PLANO, TEXAS — Bakers, both intermediate and high-volume, now can sample new products and test modifications quickly in a laboratory environment at the Middleby Bakery Innovation Center (BIC).
The 30,000-square-foot facility is home to a new series of production lines, including a 17-foot-wide Middleby BTS Hurricane tunnel oven and a new Emico high-capacity makeup line. In addition, two Auto-Bake lines are available to create a variety of bakery products such as pan bread, special buns, baguettes, artisan bread, muffins, cakes and cookies. The BIC also features equipment from Hinds-Bock, Stewart Systems, Burford, Sveba Dahlen, Spooner Vicars, Baker Thermal Solutions, Glimek, Varimixer and Scanico — all of which are Middleby Bakery Group companies. The facility offers opportunities for bakers to test ideas in a protected environment.
The BIC opened in April 2017 and also includes an air-conditioned bakery and conference center designed like a European patisserie and two industrial production lines. The facility was updated in January with another $250,000 investment when Middleby purchased the Swedish company Sveba Dahlen.
Jay Fernandez, Middleby’s BIC manager, said the update helps mid-size bakers investigate ways to scale up or improve production.
“Line time is $500 a minute at any plant, so using our line to do trials saves that money, and bakers can prove out a concept,” Mr. Fernandez said. “We can develop the product from mixing all the way through to blastfreezing.”
Len Kilby, head of BIC marketing, explained that the facility allows bakers to identify processing techniques before investing in a new production line.

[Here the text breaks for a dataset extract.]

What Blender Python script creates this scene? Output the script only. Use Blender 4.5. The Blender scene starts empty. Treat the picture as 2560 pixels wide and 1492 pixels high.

He described the facility as an extended research and development center for bakers around the world.
And the BIC is proving to have a global reach. At a recent seminar, international bakers accounted for more than 30% of attendees.
Mr. Kilby said visiting bakers can test a single pan of product — 24 pieces— and then immediately convert that process to industrial production — 24,000 pieces per hour — in less than an hour. The dough makeup line at the facility is capable of panning more than 50,000 buns an hour. All of this happens in one building, just a matter of feet away from the conference center that holds up to 50 people.
“When we reach optimization in R.&D. and the lab, then we can go out the swinging doors and within 50 feet, fire up some of our industrial ovens,” Mr. Kilby said. “And within 60 minutes, we can actually say this is what it’s going to look like on a production line.”
Bakers can use rack and deck ovens, intermediate proofers, freezers, semi- and fully-automated industrial dividers, rounders, seeders and enrobers, depositors, industrial oilers, and four styles of mixers. Middleby can also pull technology from one of the 70 other Middleby companies, many of which have certified chefs and bakers who can provide expert opinions on product development.
The BIC offers year-round education sessions, which are free to Middleby customers. Seminars this year included topics like clean label bread and bun processing and sweet goods processing. Middleby also hosts AIB International cake seminars, bakery engineering technical sessions, bakery maintenance instruction classes, oven service training and more. Companies also are invited to hold sales and committee meetings at the BIC.